C’est ainsi que l’on a vu se structurer de plus en plus de mouvements dits masculinistes ou encore tout à fait récemment femellistes (=terfs). Ces derniers étant destinés à exclure les femmes trans des combats féministes. La multiplication des micro-identités, et de leurs cortèges de codes propres, a le mérite de visibiliser la diversité des publics LGBTQI+. En revanche, elle entraîne aussi une fragmentation des luttes, parfois le repli de certains groupes sur ces identités. Cette fragmentation, si elle traduit effectivement la richesse et la force du débat, entraîne aussi des conséquences plus graves telles que la fragilisation et l’implosion de certaines structures. Les débats et événements récents à la Rainbow House de Bruxelles et l’avenir de la Pride en sont de bons exemples.
Il est bien plus inquiétant encore de constater ce qui se passe dans la société. Jamais depuis 20 ans, les discours de haine et les actes LGBTQIphobes n’ont été aussi visibles. Les médias, sous couvert de liberté d’expression, se font les porteurs de discours toujours plus haineux et discriminants. Comment ne pas être interpellé par Cyrille Hanouna qui se fait le missionnaire de positions clairement anti-trans. Celui qui prend la peine, et ça en est bien une, de lire les réactions de certain.e.s à la suite de certains posts Facebook ne peut qu’être interpellé par la violence et la haine gratuite et totalement assumée de ceux-ci.

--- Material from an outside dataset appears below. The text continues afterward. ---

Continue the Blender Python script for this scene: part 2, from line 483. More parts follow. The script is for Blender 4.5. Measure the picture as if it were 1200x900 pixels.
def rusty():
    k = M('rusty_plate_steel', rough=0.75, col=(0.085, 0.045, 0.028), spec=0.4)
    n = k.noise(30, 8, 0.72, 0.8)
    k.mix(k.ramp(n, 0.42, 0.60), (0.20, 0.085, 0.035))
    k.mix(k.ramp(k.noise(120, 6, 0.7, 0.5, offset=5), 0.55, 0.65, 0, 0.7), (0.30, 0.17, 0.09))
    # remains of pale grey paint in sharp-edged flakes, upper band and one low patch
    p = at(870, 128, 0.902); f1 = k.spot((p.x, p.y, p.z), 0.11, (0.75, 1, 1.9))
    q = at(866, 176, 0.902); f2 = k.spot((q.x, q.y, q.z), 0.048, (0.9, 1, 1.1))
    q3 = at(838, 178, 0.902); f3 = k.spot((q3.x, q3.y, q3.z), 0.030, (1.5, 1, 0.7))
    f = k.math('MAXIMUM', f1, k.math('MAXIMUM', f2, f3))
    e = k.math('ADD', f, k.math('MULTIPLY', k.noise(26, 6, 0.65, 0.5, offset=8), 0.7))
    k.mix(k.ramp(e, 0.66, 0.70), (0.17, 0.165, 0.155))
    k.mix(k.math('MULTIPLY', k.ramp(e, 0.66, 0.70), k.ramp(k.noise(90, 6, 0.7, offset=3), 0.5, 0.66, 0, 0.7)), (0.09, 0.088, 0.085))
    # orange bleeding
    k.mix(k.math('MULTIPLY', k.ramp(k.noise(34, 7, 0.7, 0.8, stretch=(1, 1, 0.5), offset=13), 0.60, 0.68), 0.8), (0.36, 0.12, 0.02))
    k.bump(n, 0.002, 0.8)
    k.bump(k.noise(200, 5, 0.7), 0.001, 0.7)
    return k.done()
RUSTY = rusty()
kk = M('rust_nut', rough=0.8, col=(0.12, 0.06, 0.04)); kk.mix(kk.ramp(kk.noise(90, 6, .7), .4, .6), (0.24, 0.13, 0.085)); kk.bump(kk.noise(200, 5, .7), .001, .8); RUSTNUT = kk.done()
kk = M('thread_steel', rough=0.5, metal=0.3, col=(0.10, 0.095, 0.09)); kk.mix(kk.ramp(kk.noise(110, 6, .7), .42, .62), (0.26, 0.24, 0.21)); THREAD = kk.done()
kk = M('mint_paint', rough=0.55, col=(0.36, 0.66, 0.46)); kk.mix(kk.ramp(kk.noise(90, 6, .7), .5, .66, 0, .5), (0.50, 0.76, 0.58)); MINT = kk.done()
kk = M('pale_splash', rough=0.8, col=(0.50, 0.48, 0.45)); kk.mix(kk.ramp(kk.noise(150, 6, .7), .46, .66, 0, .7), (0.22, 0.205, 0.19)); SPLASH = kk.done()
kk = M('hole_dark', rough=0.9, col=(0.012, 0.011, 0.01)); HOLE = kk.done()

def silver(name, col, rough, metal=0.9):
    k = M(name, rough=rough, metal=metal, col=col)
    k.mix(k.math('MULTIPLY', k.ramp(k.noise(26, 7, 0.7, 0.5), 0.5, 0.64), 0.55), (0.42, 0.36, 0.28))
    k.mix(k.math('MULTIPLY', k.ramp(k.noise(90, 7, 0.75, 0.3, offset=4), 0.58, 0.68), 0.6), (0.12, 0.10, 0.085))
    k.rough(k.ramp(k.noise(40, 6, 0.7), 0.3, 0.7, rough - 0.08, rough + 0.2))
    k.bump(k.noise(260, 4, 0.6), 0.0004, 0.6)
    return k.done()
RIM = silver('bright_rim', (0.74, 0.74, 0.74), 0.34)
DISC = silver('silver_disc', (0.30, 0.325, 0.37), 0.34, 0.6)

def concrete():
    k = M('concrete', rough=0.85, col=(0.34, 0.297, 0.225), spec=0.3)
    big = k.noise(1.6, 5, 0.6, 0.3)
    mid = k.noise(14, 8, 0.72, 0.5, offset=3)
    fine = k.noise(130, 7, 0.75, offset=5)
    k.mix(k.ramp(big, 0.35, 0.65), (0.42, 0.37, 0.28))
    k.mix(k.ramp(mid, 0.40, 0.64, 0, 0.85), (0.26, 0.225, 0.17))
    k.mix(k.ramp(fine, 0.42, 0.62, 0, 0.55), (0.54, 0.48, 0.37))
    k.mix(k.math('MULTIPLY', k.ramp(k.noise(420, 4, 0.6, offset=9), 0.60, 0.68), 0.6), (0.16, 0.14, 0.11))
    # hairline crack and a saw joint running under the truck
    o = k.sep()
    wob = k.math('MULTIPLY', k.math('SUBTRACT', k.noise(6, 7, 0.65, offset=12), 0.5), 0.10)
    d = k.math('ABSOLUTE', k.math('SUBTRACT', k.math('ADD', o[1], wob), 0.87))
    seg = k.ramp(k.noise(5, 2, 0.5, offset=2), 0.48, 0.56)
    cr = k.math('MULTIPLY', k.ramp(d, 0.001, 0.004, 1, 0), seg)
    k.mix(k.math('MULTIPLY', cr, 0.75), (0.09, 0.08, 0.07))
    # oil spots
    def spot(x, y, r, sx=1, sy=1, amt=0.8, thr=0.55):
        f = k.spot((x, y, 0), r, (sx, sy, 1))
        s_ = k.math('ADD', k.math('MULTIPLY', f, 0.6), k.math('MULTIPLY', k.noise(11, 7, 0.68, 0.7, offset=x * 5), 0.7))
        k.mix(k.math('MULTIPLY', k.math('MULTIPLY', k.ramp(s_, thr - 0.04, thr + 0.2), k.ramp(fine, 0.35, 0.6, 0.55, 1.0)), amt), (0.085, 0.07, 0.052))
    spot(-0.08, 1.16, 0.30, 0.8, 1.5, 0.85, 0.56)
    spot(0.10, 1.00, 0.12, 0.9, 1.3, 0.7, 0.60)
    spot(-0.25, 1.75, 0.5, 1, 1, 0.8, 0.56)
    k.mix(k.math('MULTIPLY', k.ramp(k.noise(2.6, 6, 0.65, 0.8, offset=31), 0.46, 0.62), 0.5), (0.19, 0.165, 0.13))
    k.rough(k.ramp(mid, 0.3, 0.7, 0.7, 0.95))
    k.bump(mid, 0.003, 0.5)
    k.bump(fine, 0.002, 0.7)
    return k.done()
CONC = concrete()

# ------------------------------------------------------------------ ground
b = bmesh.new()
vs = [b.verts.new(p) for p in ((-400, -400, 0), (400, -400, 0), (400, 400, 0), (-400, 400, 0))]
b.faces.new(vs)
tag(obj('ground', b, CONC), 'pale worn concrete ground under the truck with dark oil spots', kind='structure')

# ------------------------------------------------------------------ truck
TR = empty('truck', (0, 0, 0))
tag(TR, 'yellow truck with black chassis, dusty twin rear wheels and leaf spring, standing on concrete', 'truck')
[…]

Enfin, la présence dans nos rues de groupes violents responsables d’agressions à répétition visant les personnes LGBTQI+ ainsi que le très inquiétant nombre de meurtres homophobes dans notre région ne peuvent que nous interpeller.
En somme, s’il ne faut pas perdre espoir ; si l’on doit réellement se réjouir de vivre en Belgique qui reste l’un des pays les plus avancés en termes de droits des personnes LGBTQI+, force est de constater que l’âge d’or des luttes LGBTQI+ est bel et bien passé. D’une part, les mouvements militants semblent plus que jamais divisés, mais, surtout la société en général semble s’être largement refermée. Certains médias et réseaux sociaux diffusent, sans gêne, des messages où la haine et le rejet de l’autre ont de nouveau leur place. Enfin, si en Belgique la classe politique dans son ensemble est relativement favorable aux droits des personnes LGBTQI+, on constate quotidiennement apparaître des oppositions là où il n’y en avait pas. Les récentes positions du MR contre la loi genre ou les positions discriminatoires de Frank Vandenbrouk dans le dossier « don de sang » sont pour le moins éloquentes. Ainsi, les indices sont nombreux, autour de nous, du frémissement LGBTQIphobe plus important et si la société a largement changé, il faut tout de même largement garder les yeux ouverts pour que nos droits ne soient pas les premières victimes d’une crise économique et d’une morosité ambiante qui semblent s’installer pour longtemps.